Più recentemente, nel 2010, si è tenuto uno specifico convegno per studiare le “Antiche Genti del Tigullio a Chiavari”. Negli atti troviamo nuovi studi su “lo sviluppo del territorio e del borgo di Chiavari e le sperimentazioni insediative genovesi nell’area del Tigullio”. Così Fabrizio Benente ci indica come la traccia degli insediamenti permettesse d’individuare dei modelli ricorrenti, tra i quali il portico. Sempre nello stesso convegno Sabrina Bergamo e Aurora Cagnana forniscono una precisa relazione su come siano interpretabili “i portici di Chiavari: spunti d’archeologia dell’architettura”.

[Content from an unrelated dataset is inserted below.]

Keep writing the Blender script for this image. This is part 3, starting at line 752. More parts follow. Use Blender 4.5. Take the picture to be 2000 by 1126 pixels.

Nel 2022 esce un nuovo studio di Osvaldo Garbarino, nel quale si evidenzia come la vivacità della presenza umana nel centro storico sia stata il vero motore delle tante trasformazioni e sovrapposizioni stratigrafiche degli edifici, confermando nei secoli la città dei portici.
La mia riflessione potrebbe continuare, ma credo utile terminare indicando una possibile via: il coinvolgimento della nostra comunità tutta, in un confronto per essere tutti protagonisti nell’affermazione della città dei portici. Potremo dire di avere avuto successo se questa definizione non rimarrà uno slogan, un termine da ripete mediaticamente, ma si evolverà in un vero progetto che sostenga la valorizzazione del nostro Centro Storico con i suoi residenti, le sue botteghe, i negozi, le tante attività culturali qui sviluppate. Questo permetterà d’assicurare nel tempo (ricordo i trascorsi otto secoli dalla fondazione) il valore e la peculiarità del portico, segno d’architettura e vero ‘logo’ della Città di Chiavari.